Former U.S. Sen. Slade Gorton, whose K&L Gates law firm is representing the city in its suit against the Sonics ownership group, blasted Gov. Chris Gregoire and the Legislature for failing to take action on the city's requests.
In a statement, Gorton said the city recently asked the state to authorize the city's ability to impose a hotel-motel fee to raise the $75 million, but those attempts also were rebuffed.
"This is a failure of both imagination and courage on their part," Gorton said. "In this case, political leaders who should have been a part of the solution were, instead, the problem."
Gorton said even if another arena solution arises after the Board of Governors' meeting next week, "it will make the challenge of finding a new NBA franchise much more difficult as well as more costly. It also means the loss of the $150 million private contribution offer."
Gregoire responded with a statement expressing disappointment that funding could not be found for the renovation project, while saying the issue isn't dead.
"As with the Seattle Storm, I am committed to keeping an NBA team in Seattle and I want that team to be the Sonics," Gregoire said. "The current team owner, Clay Bennett, indicated to me that he will not sell the team. That does not mean we should give up. I am continuing to work with community stakeholders, local officials and the Legislature to explore options for the future."
Nickels also tried to sound an optimistic note, pointing out Seattle went to the 11th hour before approving both Qwest and Safeco field funding in the past.
"This issue has been frustrating, certainly," he said. "But it's also true that we've had this kind of situation with baseball and football. As I said before, it ain't over till it's over."
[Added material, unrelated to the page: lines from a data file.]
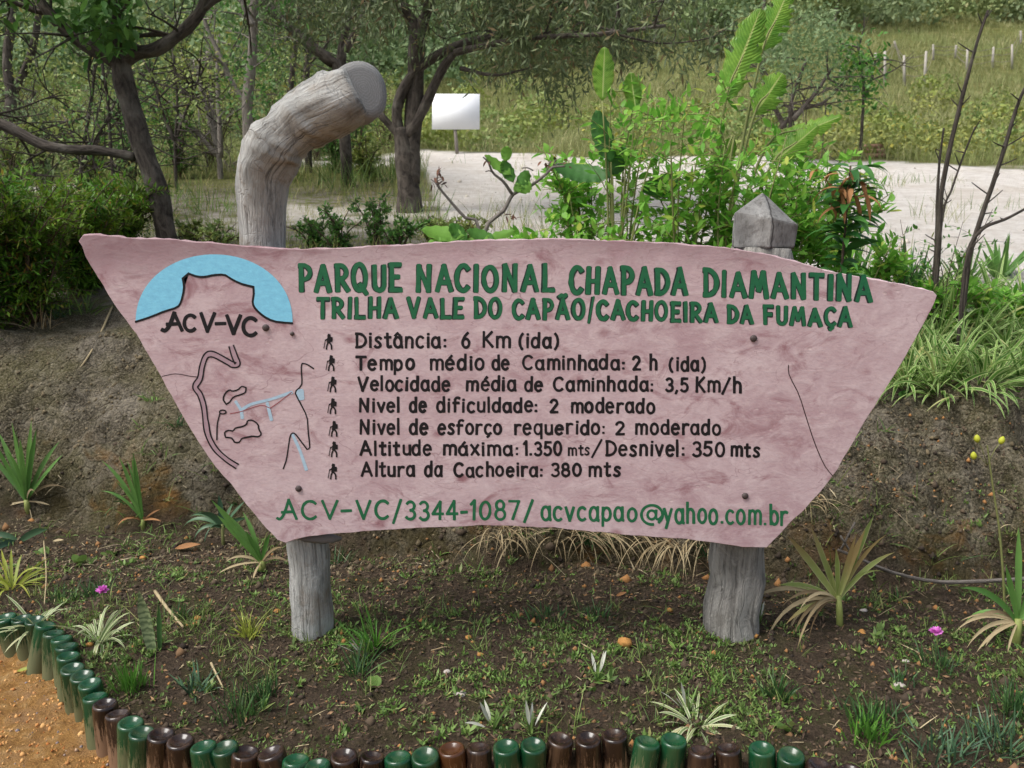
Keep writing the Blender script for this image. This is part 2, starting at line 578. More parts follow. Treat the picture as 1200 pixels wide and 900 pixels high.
# --- ground
def groundmat():
    t = NT('ground_soil_sand_grass')
    p = t.pos()
    n1 = t.noise(2.2, 5, .6, p)
    n2 = t.noise(18, 6, .7, p)
    n3 = t.noise(95, 6, .8, p)
    n4 = t.noise(7, 5, .65, p)
    # bed soil
    soil = t.ramp(n2, [(.3, lin(25, 21, 17)), (.5, lin(49, 42, 34)), (.72, lin(80, 70, 58))])
    soil = t.mix(t.ramp(n3, [(.35, 0.0), (.7, .75)]), soil, lin(122, 104, 86))
    soil = t.mix(t.ramp(n3, [(.22, .8), (.42, 0.0)]), soil, lin(30, 22, 18))
    ov = t.voronoi(36, p)
    om = t.math('MULTIPLY', t.ramp(ov, [(.12, 1.0), (.2, 0.0)]), t.ramp(t.noise(5, 3, .6, p), [(.5, 0.0), (.62, .8)]))
    soil = t.mix(t.math('MULTIPLY', om, .6), soil, lin(136, 90, 52))
    soil = t.mix(t.ramp(n4, [(.46, 0.0), (.66, .6)]), soil, lin(70, 72, 40))
    # bank: mossy olive earth with pale crust and ochre breaks
    bn = t.noise(5, 7, .72, t.n('ShaderNodeMapping').outputs[0] if False else p, .4)
    bank = t.ramp(bn, [(.3, lin(48, 43, 35)), (.46, lin(86, 80, 68)), (.62, lin(140, 132, 118))])
    bank = t.mix(t.ramp(n1, [(.45, 0.0), (.62, .7)]), bank, lin(104, 100, 66))
    bank = t.mix(t.ramp(n3, [(.5, 0.0), (.62, .75)]), bank, lin(164, 152, 128))
    bank = t.mix(t.ramp(n3, [(.38, .85), (.48, 0.0)]), bank, lin(54, 47, 33))
    lich = t.noise(22, 6, .75, p, .5)
    bank = t.mix(t.ramp(lich, [(.56, 0.0), (.64, .6)]), bank, lin(160, 152, 130))
    bank = t.mix(t.ramp(lich, [(.36, .6), (.44, 0.0)]), bank, lin(60, 58, 34))
    oc = t.math('MULTIPLY', t.ramp(t.noise(3.3, 4, .6, p, .6), [(.56, 0.0), (.68, .9)]), t.attr('foot'))
    bank = t.mix(oc, bank, lin(156, 108, 52))
    moss = t.math('MULTIPLY', t.ramp(t.noise(3.8, 5, .65, p), [(.4, 0.0), (.6, .85)]), t.attr('foot'))
    bank = t.mix(moss, bank, lin(70, 62, 34))
    # sand
    sand = t.ramp(n4, [(.3, lin(212, 203, 192)), (.6, lin(236, 230, 222))])
    sand = t.mix(t.ramp(n2, [(.3, .5), (.55, 0.0)]), sand, lin(204, 194, 180))
    sand = t.mix(t.ramp(t.noise(.9, 6, .7, p), [(.48, 0.0), (.72, .7)]), sand, lin(196, 182, 164))
    # orange path
    org = t.ramp(n2, [(.25, lin(126, 88, 48)), (.5, lin(180, 136, 80)), (.72, lin(202, 166, 116))])
    org = t.mix(t.ramp(n4, [(.5, 0.0), (.7, .75)]), org, lin(166, 132, 100))
    org = t.mix(t.ramp(n3, [(.25, .8), (.45, 0.0)]), org, lin(104, 66, 38))
    # meadow and hill
    gr = t.ramp(n1, [(.3, lin(84, 88, 44)), (.55, lin(116, 116, 66)), (.75, lin(150, 138, 96))])
    gr = t.mix(t.ramp(n2, [(.45, 0.0), (.7, .7)]), gr, lin(70, 84, 40))
    litter = t.ramp(n2, [(.3, lin(104, 96, 84)), (.6, lin(150, 142, 130))])
    gr = t.mix(t.math('MULTIPLY', t.attr('litter'), t.ramp(n4, [(.4, 0.0), (.55, 1.0)])), gr, litter)
    c = soil
    c = t.mix(t.attr('bank'), c, bank)
    c = t.mix(t.attr('grass'), c, gr)
    c = t.mix(t.attr('sand'), c, sand)
    c = t.mix(t.attr('orange'), c, org)
    h = t.math('ADD', n3, t.math('MULTIPLY', n2, 1.8))
    cl = t.math('MULTIPLY', t.voronoi(16, p, 'DISTANCE_TO_EDGE'), t.attr('bank'))
    h = t.math('ADD', h, t.math('MULTIPLY', t.ramp(cl, [(0.0, 0.0), (.12, 1.0)]), .5))
    t.principled(c, .95, t.bump(h, 1.0, .026), .12)
    return t.m


M_ground = groundmat()

# ------------------------------------------------------------------ bottles: where the edging runs
BOT = [(5.5, 723, 'g'), (25.5, 725, 'g'), (41, 728, 'g'), (54, 733, 'g'), (63, 741, 'g'), (72, 748, 'g'), (78, 757, 'g'), (80, 767, 'g'),
       (84.5, 781, 'g'), (96, 791, 'g'), (105, 802, 'g'), (111, 814, 'g'), (123, 825, 'b'), (138, 835, 'b'), (153, 846, 'g'),
       (166, 857, 'g'), (189, 861, 'b'), (211, 867, 'b'), (238, 875, 'g'), (263, 877, 'g'), (288, 879, 'b'), (317, 884, 'b'),
       (347, 889, 'g'), (371, 896, 'g'), (403, 887, 'b'), (436, 883, 'b'), (466, 884, 'g'), (498, 884, 'g'), (529, 877, 'a'),
       (561, 874, 'b'), (593, 876, 'g'), (625, 874, 'g'), (657, 867, 'b'), (689, 865, 'b'), (720, 861, 'b'), (759, 869, 'g'),
       (790, 866, 'g'), (822, 877, 'b'), (853, 876, 'b'), (893, 877, 'g'), (927, 886, 'g'), (962, 894, 'b'), (997, 899, 'b')]
ZT = 0.07
BW = []
for px, py, c in BOT:
    d = ray(px, py)
    s = (ZT - CAMZ) / d[2]
    BW.append((d[0] * s, d[1] * s))
EX = np.array([-4.0] + [b[0] for b in BW] + [1.4, 3.5]); EY = np.array([2.95] + [b[1] for b in BW] + [1.85, 1.7])
EX = np.maximum.accumulate(EX + np.arange(len(EX)) * 1e-6)


def y_edge(x):
    return np.interp(x, EX, EY)


# ------------------------------------------------------------------ terrain
PY = np.array([6.0, 8.5, 16, 22, 30, 60, 100, 150, 400])
PZ = np.array([1.2, 1.62, 2.8, 4.0, 6.4, 17.0, 34.0, 52.0, 60.0])


def gz(x, y, fine=False):
    x = np.asarray(x, float); y = np.asarray(y, float)
    w = (vnoise(x * 2.3, y * 0 + 3.1, 5) - .5) * .22
    Yf = np.interp(x, [-2.4, -1.3, -.6, 0, .6, 1.4, 2.4], [4.0, 3.85, 3.5, 3.42, 3.36, 3.2, 3.15]) + w
    Yt = np.interp(x, [-2.4, -1.2, 0, 1.2, 2.4], [5.0, 4.8, 4.15, 4.1, 4.05])
    Hb = np.interp(x, [-2.4, -1.2, 0, 1.2, 2.4], [.82, .8, .74, .67, .66])
    t = np.clip((y - Yf) / (Yt - Yf), 0, 1)
    prof_ = 1 - (1 - t) ** 1.7
    z = Hb * prof_
    up = Hb + (1.2 - Hb) * np.clip((y - Yt) / (6.0 - Yt), 0, 1)
    far = np.interp(y, PY, PZ)
    z = np.where(y > Yt, up, z)
    z = np.where(y > 6.0, far, z)
    amp = sstep(3.2, 4.2, y)
    z = z + amp * fbm(x * .9, y * .9, 11, 4) * .16 * sstep(6.5, 4.4, y) + sstep(6, 12, y) * fbm(x * .22, y * .22, 21, 4) * .5 * np.clip(y / 20, .3, 2.5)
    bk = sstep(0, .12, t) * sstep(1.0, .75, t)
    z = z + bk * (fbm(x * 3.1, y * 3.1, 33, 4) * .16)
    near = sstep(6, 3.6, y)
    z = z + near * (fbm(x * 2.2, y * 2.2, 41, 3) * .05)
    z = z + .05 * np.exp(-((y - 2.72) / .26) ** 2) * sstep(-2.2, -1.4, x)
    out = sstep(.03, -.03, y - y_edge(x))
    z = z * (1 - out) + out * (-.08 + fbm(x * 3, y * 3, 55, 3) * .03)
    if fine:
        near2 = sstep(5.5, 3.5, y)
        f = fbm(x * 14, y * 14, 61, 4) * .036 + np.maximum(fbm(x * 38, y * 38, 71, 3), 0) * .03
        f = f * (1 + 1.1 * bk) + bk * (np.abs(fbm(x * 4.2, y * 4.2, 65, 4)) * .34 + np.maximum(fbm(x * 1.7 + 3, y * 1.7, 66, 3), 0) * .3 + (.09 - np.abs(fbm(x * 2.6 + 11, y * 2.6 + 2, 67, 4))) * .45 * sstep(-.1, .15, fbm(x * .9, y * .9, 68, 2) + .06))
        z = z + near2 * f
    return z


def gp(px, py):
    """point of the ground seen along a line of sight"""
    d = ray(px, py)
    ys = np.concatenate([np.arange(1.0, 8, .01), np.arange(8, 120, .05)])
    s = ys / d[1]
    zz = CAMZ + d[2] * s
    g = gz(d[0] * s, ys)
    k = np.argmax(zz <= g)
    if zz[k] > g[k]:
        k = len(ys) - 1
    return np.array([d[0] * s[k], ys[k], g[k]])


def G(x, y):
    return np.array([x, y, float(gz(x, y))])


def sand_mask(x, y):
    nz = fbm(x * .5, y * .5, 81, 4)
    far = np.interp(x, [-6, 3, 6, 9, 14], [15.0, 15.6, 13.5, 11.6, 11.0]) + nz * 3.2 + fbm(x * 1.7, y * 1.7, 83, 3) * 2.0
    near = np.interp(x, [-3, -1.4, -.4, 1, 3], [13.4, 13.2, 6.7, 5.7, 5.4]) + nz * 1.2
    left = np.interp(x, [-4.5, -3.2], [0, 1])
    m = sstep(near - .25, near + .25, y) * sstep(far + .4, far - .4, y) * left
    strip = sstep(9.7, 10.0, y + nz) * sstep(10.9, 10.5, y + nz) * sstep(-4.4, -5.4, x + nz * 2)
    strip2 = sstep(6.4, 7.2, y + nz) * sstep(9.6, 9.0, y + nz * 2) * sstep(-3.2, -2.4, x + nz) * sstep(.6, 0, x) * .55
    return np.maximum(np.maximum(m, strip), strip2 * sstep(-.05, .12, fbm(x * 2.2, y * 3.2, 91, 3) + .06))


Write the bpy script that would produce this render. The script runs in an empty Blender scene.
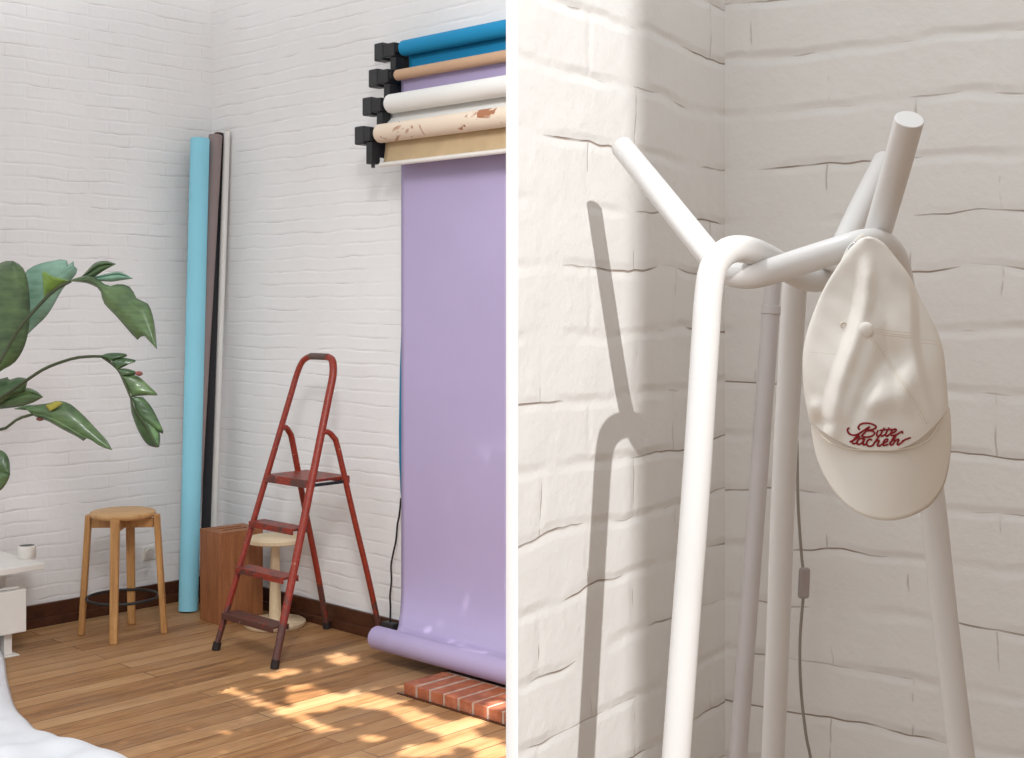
import bpy, bmesh, math, random
import numpy as np
from mathutils import Vector, Matrix
random.seed(7)
SC = bpy.context.scene
COL = SC.collection
F = 1322.0; PX0 = 512.0; PY0 = 305.0; CH = 1.5          # lens in pixels, horizon, camera height

# ------------------------------------------------------------------ helpers
def P(px, py, d):
    return Vector(((px-PX0)/F*d, d, CH+(PY0-py)/F*d))
CX, CY = -1.557, 6.861
E1 = Vector((.725, -.689, 0)); E2 = Vector((-.689, -.725, 0))
def RM(a, b, z=0.0):                                       # studio room: a along right wall, b out from it
    return Vector((CX, CY, 0))+E1*a+E2*b+Vector((0, 0, z))
def a_for(px, b):                                          # place along the right wall seen at column px
    r = (px-PX0)/F
    return (r*(CY+E2.y*b)-CX-E2.x*b)/(E1.x-r*E1.y)

def tag(o, label=None, cat=None, group=None, kind=None):
    if label: o['label'] = label
    if cat: o['category'] = cat
    if group: o['group'] = group
    if kind: o['kind'] = kind
    return o
def link(o, parent=None):
    COL.objects.link(o)
    if parent is not None:
        o.parent = parent
        o.matrix_parent_inverse = Matrix.Translation(-parent.location) if parent.rotation_euler.z == 0 else parent_mat(parent).inverted()
    return o
def parent_mat(p):
    return Matrix.Translation(p.location) @ p.rotation_euler.to_matrix().to_4x4()
def empty(name, loc, label, cat, group=None):
    o = bpy.data.objects.new(name, None); o.location = loc; o.empty_display_size = .1
    COL.objects.link(o); return tag(o, label, cat, group)
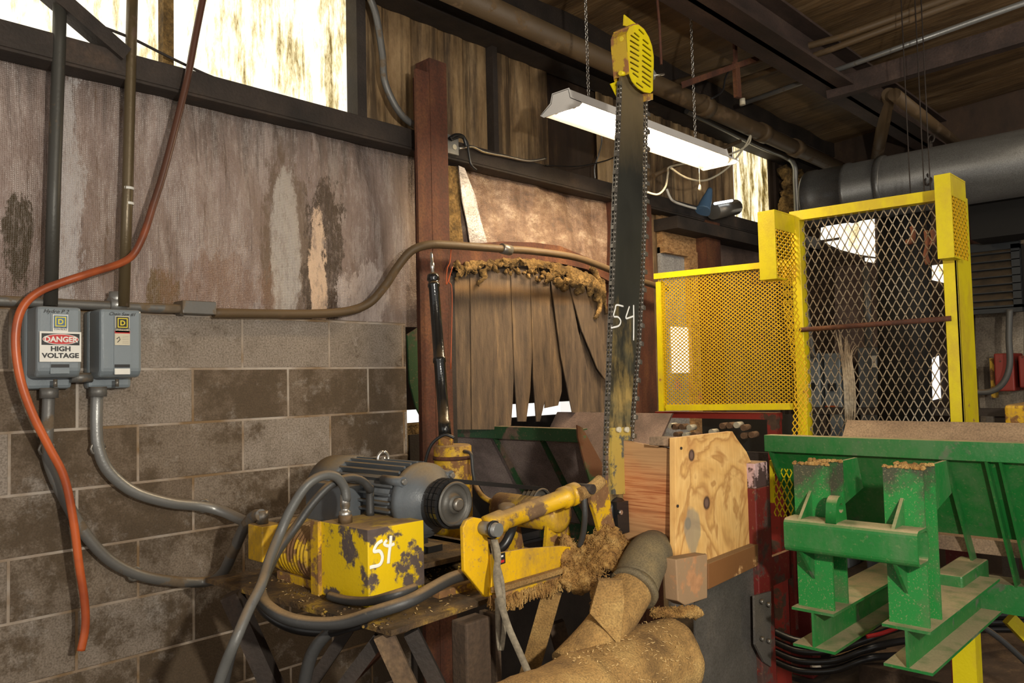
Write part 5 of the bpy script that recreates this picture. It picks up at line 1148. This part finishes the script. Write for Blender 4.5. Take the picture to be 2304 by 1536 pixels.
JT = Vector((jb.x+.01, jb.y, jb.z+.05))
MB().cyl(JT, JT+Vector((0, 0, .04)), .017, n=12).build('conduit_connector', M['dull_steel'], t)
# hoses
tube_thing('hydraulic_hose', [f1+Vector((0, 0, .06)), W(779, 1122, d=2.3), W(774, 1095, d=2.3), W(755, 1072, d=2.28), W(725, 1070, d=2.25), W(690, 1092, d=2.22), W(655, 1145, d=2.2), W(630, 1200, d=2.18), W(605, 1262, d=2.12), W(588, 1315, d=2.05), W(560, 1370, d=2.0), W(530, 1440, d=1.95), W(505, 1500, d=1.95), W(485, 1560, d=1.95)], .0135, M['hose_grey'], 'front grey hydraulic hose arching from the square yellow box down to the floor', 'hose')
tube_thing('hydraulic_hose', [f2+Vector((0, 0, .0)), f2+Vector((0, 0, .075)), W(832, 1100, d=2.4), W(815, 1082, d=2.38), W(785, 1075, d=2.34), W(745, 1090, d=2.3), W(705, 1130, d=2.27), W(665, 1185, d=2.24), W(625, 1240, d=2.18), W(600, 1290, d=2.1), W(578, 1335, d=2.06), W(548, 1400, d=1.99), W(520, 1470, d=1.99), W(500, 1560, d=1.99)], .0125, M['hose'], 'rear dark hydraulic hose arching beside the motor terminal box', 'hose')
o = fitting('hose_coupling', f2+Vector((0, 0, .01)), None) if False else None
tube_thing('bench_hose', [W(585, 1330, d=2.12), W(600, 1362, d=2.06), W(645, 1390, d=2.02), W(710, 1402, d=2.0), W(780, 1398, d=1.98), W(850, 1375, d=1.96), W(920, 1352, d=1.98), W(975, 1322, d=2.05), W(1010, 1303, d=2.12), W(1042, 1292, d=2.2)], .0165, M['hose'], 'thick dusty hose sagging along the front of the bench', 'hose')
tube_thing('bench_hose', [W(740, 1340, d=2.25), W(780, 1350, d=2.2), W(830, 1352, d=2.12), W(880, 1340, d=2.04), W(935, 1322, d=2.08)], .0125, M['hose'], 'thin hose passing close under the square yellow box', 'hose')
tube_thing('bench_hose', [W(575, 1335, d=2.2), W(600, 1378, d=2.15), W(660, 1412, d=2.12), W(740, 1420, d=2.1), W(790, 1408, d=2.05), W(820, 1400, d=2.03)], .0145, M['rubber'], 'lower black hose sagging beneath the thick dusty hose', 'hose')
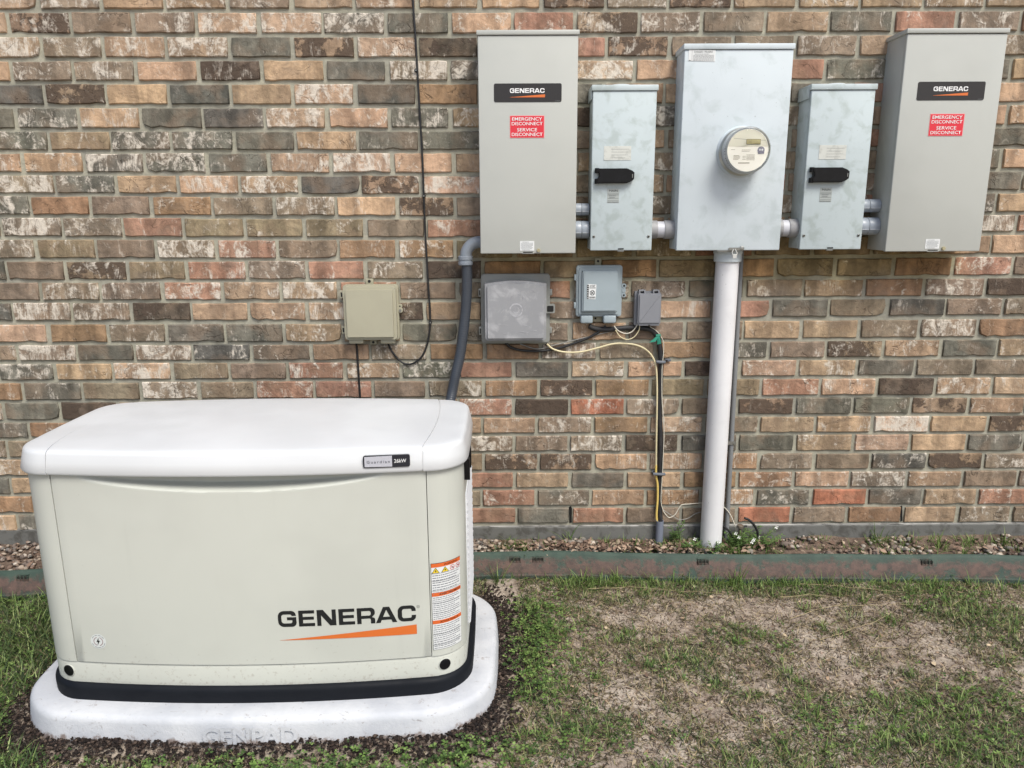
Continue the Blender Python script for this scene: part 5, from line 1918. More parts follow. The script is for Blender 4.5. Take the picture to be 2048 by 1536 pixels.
for dz in (0.0, -0.037):
    obj('hole', add_lathe(new(), [(0.004, 0), (0.004, 0.001)], (x1 + 0.008, -0.0342, 1.195 + dz), (0, -1, 0), 8), M_DARK, lk)
sx0, sz0, yf = x0 + 0.039, 1.148, -0.0612
pl = new(); add_poly(pl, [(sx0, sz0), (sx0 + 0.034, sz0 - 0.003), (sx0 + 0.037, sz0 + 0.055), (sx0 + 0.003, sz0 + 0.057)], yf, -0.058)
stk = obj('sticker', pl, M_LBL, ab)
mk = new()
add_box(mk, sx0 + 0.0005, sx0 + 0.0075, yf - 0.0004, yf, sz0 + 0.0005, sz0 + 0.054)
bmj = join(mk, text_bm('AT&T', sx0 + 0.011, sz0 + 0.0465, 0.0060, yf - 0.0006, w=0.021, bold=0.015),
           box(sx0 + 0.010, sx0 + 0.034, yf - 0.0005, yf, sz0 + 0.0410, sz0 + 0.0430),
           fine_print(sx0 + 0.010, sx0 + 0.033, sz0 + 0.001, sz0 + 0.0085, 2, yf - 0.0005, seed=6, fill=0.6))
rx, rz = sx0 + 0.0215, sz0 + 0.023
rg = new()
pr = [rg.verts.new((rx + rr_ * math.cos(k * math.pi / 12), yf - 0.0005, rz + rr_ * math.sin(k * math.pi / 12))) for rr_ in (0.0078, 0.0098) for k in range(24)]
for k in range(24):
    j = (k + 1) % 24
    rg.faces.new((pr[k], pr[j], pr[24 + j], pr[24 + k]))
for a in (0.78, 2.36):
    dx, dz = math.cos(a), math.sin(a)
    rg.faces.new([rg.verts.new((rx + dx * s * 0.0075 - dz * w_ * 0.0011, yf - 0.0007 - (a > 1) * 0.0002, rz + dz * s * 0.0075 + dx * w_ * 0.0011)) for s, w_ in ((-1, -1), (1, -1), (1, 1), (-1, 1))])
obj('lettering', join(bmj, rg), M_BLACK, stk)
wv_ = new()
for k in range(6):
    add_box(wv_, sx0 + 0.0022, sx0 + 0.0058, yf - 0.0009, yf - 0.0005, sz0 + 0.004 + k * 0.0085, sz0 + 0.0075 + k * 0.0085)
obj('side_lettering', wv_, M_LBL, stk)

# small mid-grey box to its right
M_GBOX = paint('mid grey plastic', (128, 130, 136), 0.5, grain=0.1, mottle=0.1, mscale=6)
x0, x1, z0, z1 = 0.499, 0.600, 1.036, 1.172
gb = thing('grey_box', 'smallest grey plastic box with flip lid, just right of the telephone interface box', 'utility box', (0.55, 0, 1.036))
b = new(); add_poly(b, rrect(x0, x1, z0, z1, 0.006, 4), -0.026, 0)
sobj('base', b, M_GBOX, gb)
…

Nickels said he had communicated with Fred Brown and Dave Bean about their $1 billion Emerald City Center proposal, but he isn't throwing his support behind that effort now that KeyArena's remodel is back on hold.
"I had a conversation with them the week before they announced their proposal," Nickels said. "I have said it's an intriguing idea in the long term. It's something that ought to be considered along with a lot of other options. But for the foreseeable future, we think the NBA home in KeyArena is what we're going to focus on."
Griffin, spokesman for Ballmer's group, said it was unfortunate things didn't work out now, but that the four businessmen would "keep an open mind" if asked for future involvement in an NBA project.
Nickels said he would hold the Legislature to its promise that it would consider the $75 million KeyArena request as part of a broader package of funding issues at next year's session.
"We will find a way to make sure KeyArena remains the region's venue for cultural, entertainment and civic events," Nickels said, "and hopefully NBA basketball."
Nickels closing comment says it all. He just didn't care.